A Blind Spot Obscuring the Islamist Menace

Well before the Islamic State declared itself a “caliphate,” its leaders announced their aim plainly. But few took them seriously.

“Our objective,” stated one of its spokesmen, “is the formation of an Islamic state on the prophetic model that acknowledges no boundaries, distinguishes not between Arab and non-Arab, easterner and westerner, but on the basis of piety. Its loyalty is exclusively to God: it relies on only Him and fears Him alone.”

Having promised to establish such a caliphate — a society on “the prophetic model,” ruled by sharia (or religious law), a society indifferent to ethnicity and nationality, united only by faith — the Islamic State did exactly that on conquered territory, with its capital in the city of Raqqa (previously in Syria).

Having promised to “acknowledge no boundaries,” ISIS worked globally to spread its vision of a political-social order defined by sharia, leveraging social media and disseminating highly produced propaganda articles, magazines, videos.
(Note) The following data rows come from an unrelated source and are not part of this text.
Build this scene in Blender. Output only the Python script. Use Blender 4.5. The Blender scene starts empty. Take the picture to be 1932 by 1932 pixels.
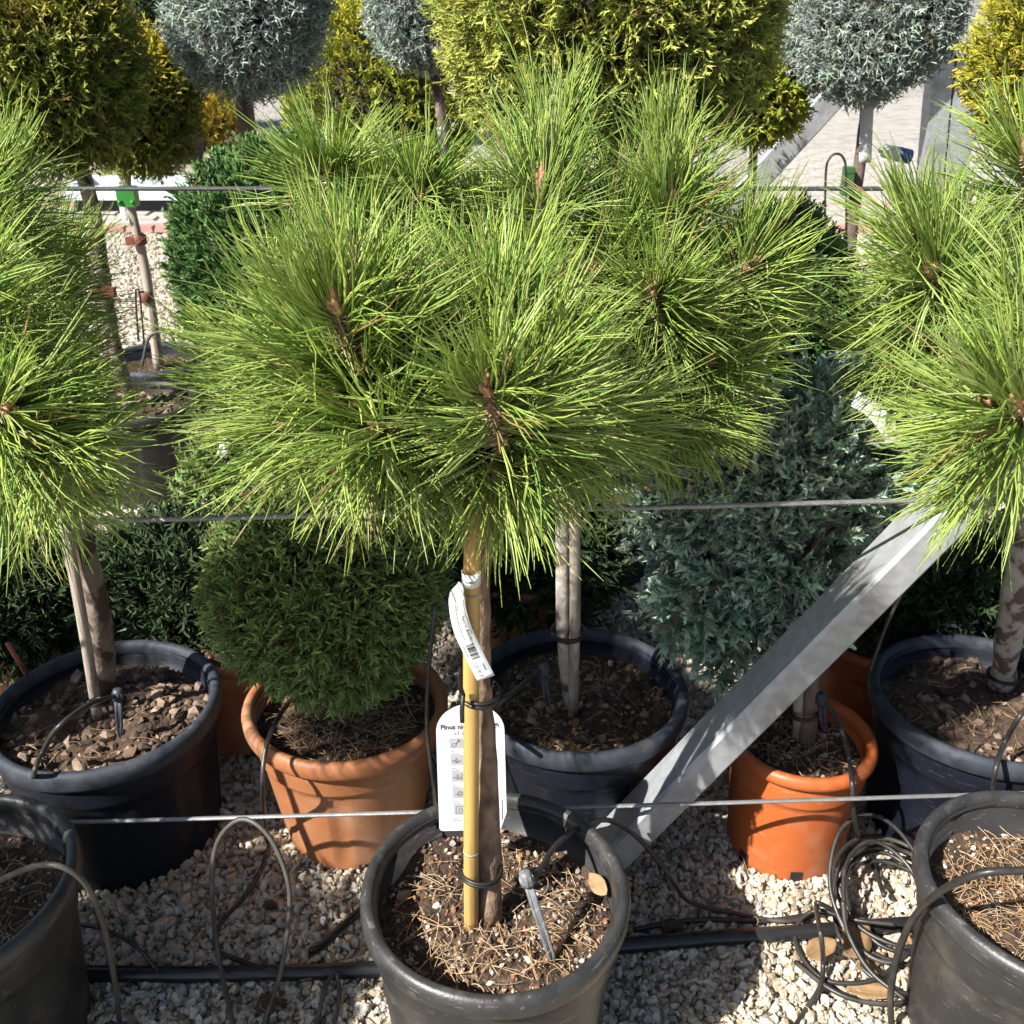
import bpy, math, random
import numpy as np
from mathutils import Vector, Matrix

# ---------------------------------------------------------------- camera, world, sun, exposure
SC = bpy.context.scene
COL = SC.collection
R_ = math.radians
PITCH, CAMZ, FPX = R_(27.0), 1.6, 1937.0
cam_d = bpy.data.cameras.new("camera"); cam = bpy.data.objects.new("camera", cam_d); COL.objects.link(cam)
cam.location = (0, 0, CAMZ); cam.rotation_euler = (R_(90) - PITCH, 0, 0)
cam_d.sensor_width = 36; cam_d.lens = 36 * FPX / 1932; cam_d.clip_start = .02; cam_d.clip_end = 400
cam_d.dof.use_dof = True; cam_d.dof.focus_distance = 1.5; cam_d.dof.aperture_fstop = 16
SC.camera = cam

SUN_EL = R_(43); SUN_FROM = Vector((-.80, -.60, 0)).normalized()
sdir = Vector((SUN_FROM.x * math.cos(SUN_EL), SUN_FROM.y * math.cos(SUN_EL), math.sin(SUN_EL)))
w = bpy.data.worlds.new("World"); SC.world = w; w.use_nodes = True
nt = w.node_tree; bg = nt.nodes["Background"]
sky = nt.nodes.new("ShaderNodeTexSky"); sky.sky_type = 'NISHITA'; sky.sun_disc = False
sky.sun_elevation = SUN_EL; sky.sun_rotation = math.atan2(sdir.x, sdir.y)
nt.links.new(sky.outputs[0], bg.inputs[0]); bg.inputs[1].default_value = .062
sun_d = bpy.data.lights.new("sun", 'SUN'); sun_d.energy = 5.0; sun_d.angle = R_(.53); sun_d.color = (1, .955, .88)
sun = bpy.data.objects.new("sun", sun_d); COL.objects.link(sun); sun.location = (-4, -4, 6)
sun.rotation_euler = (-sdir).to_track_quat('-Z', 'Y').to_euler()
SC.view_settings.view_transform = 'Standard'; SC.view_settings.look = 'None'
SC.view_settings.exposure = 1.12; SC.view_settings.gamma = 1; SC.view_settings.use_curve_mapping = False
SC.cycles.max_bounces = 4; SC.cycles.diffuse_bounces = 2; SC.cycles.transmission_bounces = 3; SC.cycles.glossy_bounces = 2
SC.cycles.use_denoising = True; SC.cycles.adaptive_threshold = .03; SC.cycles.debug_use_spatial_splits = True

# ---------------------------------------------------------------- measuring helpers (1932 px wide sketch of the photograph)
CP, SP = math.cos(PITCH), math.sin(PITCH)
def ray(px, py):
    u = (px - 966) / FPX; v = (966 - py) / FPX
    return np.array([u, CP + v * SP, -SP + v * CP])
def atY(px, py, Y):
    d = ray(px, py); p = d * (Y / d[1]); p[2] += CAMZ; return p
def atZ(px, py, z):
    d = ray(px, py); p = d * ((z - CAMZ) / d[2]); p[2] += CAMZ; return p

rng = np.random.default_rng(7); random.seed(7)
def nrm(a): return a / (np.linalg.norm(a, axis=-1, keepdims=True) + 1e-12)

# ---------------------------------------------------------------- mesh builder
ORG = {}
class MB:
    def __init__(s): s.v = []; s.t = []; s.q = []; s.c = []; s.n = 0
    def add(s, v, t=None, q=None, col=None):
        v = np.asarray(v, float).reshape(-1, 3)
        if t is not None and len(t): s.t.append(np.asarray(t, int).reshape(-1, 3) + s.n)
        if q is not None and len(q): s.q.append(np.asarray(q, int).reshape(-1, 4) + s.n)
        s.v.append(v); s.n += len(v)
        if col is None: col = (1, 1, 1)
        c = np.asarray(col, float)
        s.c.append(np.broadcast_to(c, (len(v), 3)) if c.ndim == 1 else c)
        return s
    def tube(s, pts, r, n=8, caps=True, col=None, squash=None):
        p = np.asarray(pts, float); m = len(p)
        r = np.broadcast_to(np.asarray(r, float), (m,))
        tg = nrm(np.gradient(p, axis=0))
        a = np.array([0, 0, 1.]) if abs(tg[0][2]) < .9 else np.array([1., 0, 0])
        u = nrm(np.cross(tg[0], a)); U = [u]
        for i in range(1, m):
            u = u - tg[i] * np.dot(u, tg[i]); u = u / (np.linalg.norm(u) + 1e-9); U.append(u)
        U = np.array(U); V = np.cross(tg, U)
        th = np.linspace(0, 2 * np.pi, n, endpoint=False)
        ring = (np.cos(th)[None, :, None] * U[:, None] + np.sin(th)[None, :, None] * V[:, None]) * r[:, None, None]
        v = (p[:, None] + ring).reshape(-1, 3)
        i = np.arange(m - 1)[:, None] * n; j = np.arange(n)[None]; k = (j + 1) % n
        q = np.stack([i + j, i + k, i + n + k, i + n + j], -1).reshape(-1, 4)
        t = []
        if caps:
            v = np.vstack([v, p[0], p[-1]]); b = m * n
            for jj in range(n):
                t.append((b, (jj + 1) % n, jj)); t.append((b + 1, (m - 1) * n + jj, (m - 1) * n + (jj + 1) % n))
        return s.add(v, t, q, col)
    def lathe(s, prof, n=64, rf=None, c=(0, 0, 0), col=None, closed=False):
        prof = np.asarray(prof, float); m = len(prof)
        th = np.linspace(0, 2 * np.pi, n, endpoint=False)
        T, Rr = np.meshgrid(th, prof[:, 0]); Z = np.repeat(prof[:, 1:2], n, 1)
        if rf is not None: Rr = rf(T, Z, Rr)
        v = np.stack([c[0] + Rr * np.cos(T), c[1] + Rr * np.sin(T), c[2] + Z], -1).reshape(-1, 3)
        mm = m if closed else m - 1
        i = np.arange(mm)[:, None] * n; i2 = ((np.arange(mm) + 1) % m)[:, None] * n
        j = np.arange(n)[None]; k = (j + 1) % n
        return s.add(v, None, np.stack([i + j, i + k, i2 + k, i2 + j], -1).reshape(-1, 4), col)
    def box(s, c, size, M=None, col=None):
        x, y, z = np.array(size) / 2
        v = np.array([(-x, -y, -z), (x, -y, -z), (x, y, -z), (-x, y, -z), (-x, -y, z), (x, -y, z), (x, y, z), (-x, y, z)])
        if M is not None: v = v @ np.array(M).T
        return s.add(v + np.array(c), None, [(0, 3, 2, 1), (4, 5, 6, 7), (0, 1, 5, 4), (1, 2, 6, 5), (2, 3, 7, 6), (3, 0, 4, 7)], col)
    def mesh(s, name, mat, smooth=True, org=(0, 0, 0)):
        v = (np.concatenate(s.v) - np.array(org)).astype(np.float32)
        t = np.concatenate(s.t) if s.t else np.zeros((0, 3), int)
        q = np.concatenate(s.q) if s.q else np.zeros((0, 4), int)
        me = bpy.data.meshes.new(name)
        me.vertices.add(len(v)); me.vertices.foreach_set("co", v.ravel())
        lp = np.concatenate([t.ravel(), q.ravel()]).astype(np.int32)
        me.loops.add(len(lp)); me.loops.foreach_set("vertex_index", lp)
        st = np.concatenate([np.arange(len(t)) * 3, len(t) * 3 + np.arange(len(q)) * 4]).astype(np.int32)
        me.polygons.add(len(st)); me.polygons.foreach_set("loop_start", st)
        me.polygons.foreach_set("use_smooth", np.full(len(st), smooth))
        c = np.ones((len(v), 4), np.float32); c[:, :3] = np.concatenate(s.c)
        me.color_attributes.new("Col", 'FLOAT_COLOR', 'POINT').data.foreach_set("color", c.ravel())
        me.materials.append(mat); me.update(calc_edges=True); me.validate()
        return me
    def build(s, name, mat, parent=None, smooth=True, loc=None, stuff=False):
        """world-space vertices -> one object; children sit in their parent's frame"""
        org = ORG[parent.name] if parent is not None else (loc if loc is not None else (0, 0, 0))
        o = bpy.data.objects.new(name, s.mesh(name, mat, smooth, org)); COL.objects.link(o)
        if parent is not None: o.parent = parent
        else: o.location = org
        ORG[o.name] = tuple(org)
        if stuff: o["kind"] = "stuff"
        return o

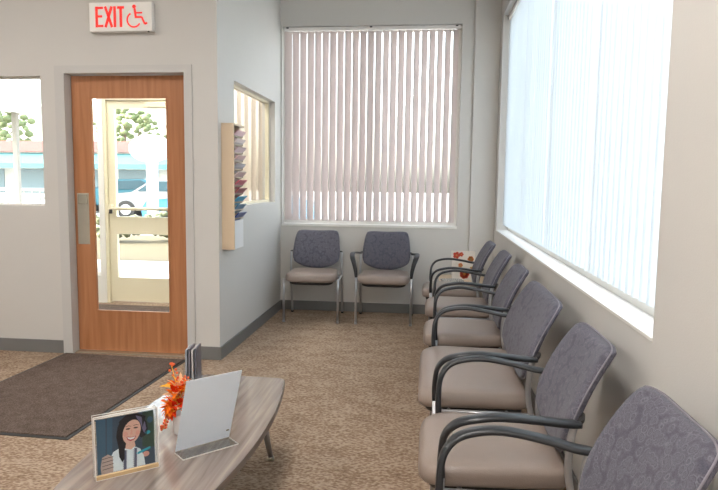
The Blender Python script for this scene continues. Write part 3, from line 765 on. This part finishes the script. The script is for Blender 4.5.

Having promised loyalty “exclusively to God,” the group took the fight to the enemy: unbelievers. It inspired, fomented, and directed deadly attacks on infidels in London, in Manchester, in Brussels, in Ankara, in San Bernardino, California, in Orlando, Florida. Hit especially hard was Paris. In January 2015, jihadists massacred journalists at Charlie Hebdo and carried out a deadly siege at a kosher supermarket. Then in November, a squad of jihadists shot up sidewalk cafes and set off suicide bombs outside a soccer stadium and at a music venue, killing 130.

But the reaction of many intellectuals and politicians was denial. A common mantra held that the Islamic State has “nothing to do with Islam” — an echo of the Bush administration’s assurance that the 9/11 attackers had hijacked a noble religion. The repetition of this phrase seemed to imply that wishing will make it so.